C’est aussi un film féministe en ce qu’il montre des femmes prenant en charge l’écosystème d’un village, résistant à leur manière au nouvel ordre politique, tandis que la génération des jeunes adultes décide elle-même de sa destinée amoureuse, sexuelle et maternelle, sans demander l’avis des hommes. Le Semeur est raccord avec le féminisme actuel même s’il n’a rien de militant et montre que la liberté des femmes n’est pas synonyme de haine du masculin : hommes et femmes peuvent recomposer des alliances face à un enjeu politique (ici, la résistance au bonapartisme).

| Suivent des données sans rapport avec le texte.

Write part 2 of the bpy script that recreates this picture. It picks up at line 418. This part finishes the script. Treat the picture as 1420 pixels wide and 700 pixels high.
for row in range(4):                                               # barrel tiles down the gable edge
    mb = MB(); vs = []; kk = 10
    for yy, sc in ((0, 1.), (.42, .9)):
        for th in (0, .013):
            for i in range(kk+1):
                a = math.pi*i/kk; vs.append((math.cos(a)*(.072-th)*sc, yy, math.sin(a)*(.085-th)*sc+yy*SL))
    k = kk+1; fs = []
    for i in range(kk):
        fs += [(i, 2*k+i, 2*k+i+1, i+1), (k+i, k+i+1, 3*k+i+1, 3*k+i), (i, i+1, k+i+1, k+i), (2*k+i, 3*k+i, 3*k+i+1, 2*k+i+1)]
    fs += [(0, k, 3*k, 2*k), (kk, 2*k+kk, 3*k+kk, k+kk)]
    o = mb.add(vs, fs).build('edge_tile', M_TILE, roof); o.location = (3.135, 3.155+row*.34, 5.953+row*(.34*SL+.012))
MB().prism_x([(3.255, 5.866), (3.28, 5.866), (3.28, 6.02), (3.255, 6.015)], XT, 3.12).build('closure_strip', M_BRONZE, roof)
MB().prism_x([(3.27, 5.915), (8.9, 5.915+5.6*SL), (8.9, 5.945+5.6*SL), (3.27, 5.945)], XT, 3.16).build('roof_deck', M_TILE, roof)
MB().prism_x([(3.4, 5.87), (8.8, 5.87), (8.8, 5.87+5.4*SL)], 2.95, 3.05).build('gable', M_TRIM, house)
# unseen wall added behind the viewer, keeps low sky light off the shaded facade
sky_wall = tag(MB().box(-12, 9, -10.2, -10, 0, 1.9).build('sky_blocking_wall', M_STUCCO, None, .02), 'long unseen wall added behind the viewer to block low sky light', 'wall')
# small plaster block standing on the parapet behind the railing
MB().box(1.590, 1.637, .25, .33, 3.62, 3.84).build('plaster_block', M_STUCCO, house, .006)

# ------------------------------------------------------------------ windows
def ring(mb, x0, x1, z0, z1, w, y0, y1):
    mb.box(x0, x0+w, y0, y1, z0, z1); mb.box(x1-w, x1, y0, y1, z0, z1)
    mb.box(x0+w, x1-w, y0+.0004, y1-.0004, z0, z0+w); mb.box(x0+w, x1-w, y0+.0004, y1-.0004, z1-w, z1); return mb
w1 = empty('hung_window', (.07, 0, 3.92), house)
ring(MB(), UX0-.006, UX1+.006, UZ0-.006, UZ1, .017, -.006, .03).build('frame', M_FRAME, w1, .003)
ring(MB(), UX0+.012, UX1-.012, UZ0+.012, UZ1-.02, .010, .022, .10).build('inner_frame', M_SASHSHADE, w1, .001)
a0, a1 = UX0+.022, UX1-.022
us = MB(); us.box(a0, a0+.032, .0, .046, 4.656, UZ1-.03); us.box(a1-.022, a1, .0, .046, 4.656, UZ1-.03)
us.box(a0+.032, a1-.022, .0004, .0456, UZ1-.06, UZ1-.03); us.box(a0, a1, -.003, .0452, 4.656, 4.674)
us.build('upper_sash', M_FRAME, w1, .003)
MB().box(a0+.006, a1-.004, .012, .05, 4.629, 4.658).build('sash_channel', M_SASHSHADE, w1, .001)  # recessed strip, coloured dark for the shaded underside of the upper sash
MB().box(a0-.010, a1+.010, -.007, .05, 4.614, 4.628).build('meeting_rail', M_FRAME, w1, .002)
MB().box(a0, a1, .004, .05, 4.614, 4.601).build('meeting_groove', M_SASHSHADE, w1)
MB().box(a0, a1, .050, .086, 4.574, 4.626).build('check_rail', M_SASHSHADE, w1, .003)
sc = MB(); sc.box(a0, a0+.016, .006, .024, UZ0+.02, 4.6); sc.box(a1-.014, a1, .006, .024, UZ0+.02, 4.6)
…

Tout cela est important, mais l’essentiel ici, c’est la finesse d’écriture et le talent ferme de Marine Francen, pour le moins éclaboussants pour ce premier film. Chaque personnage est traité avec attention et complexité, aucun n’est réduit à un typage, chacun a une véritable existence à l’écran, servi par des comédiennes et un comédien remarquables. Il faut dire qu’ils sont placés dans l’écrin d’une photo sobrement splendide. On est parfois à deux doigts du picturalisme, mais la frugalité du budget et l’œil de Francen permettent d’éviter ce piège (dans lequel est tombée Sofia Coppola) et gardent ces images vibrantes, toujours raccordées à ce que vivent les personnages et à leur paysage intérieur.
Le Semeur est un film en costumes qui ne souffre jamais de la pesanteur amidonnée du genre, un film d’époque qui parle de notre temps, un premier film d’une singularité fière et têtue par rapport à ce que l’on attend généralement de cette catégorie.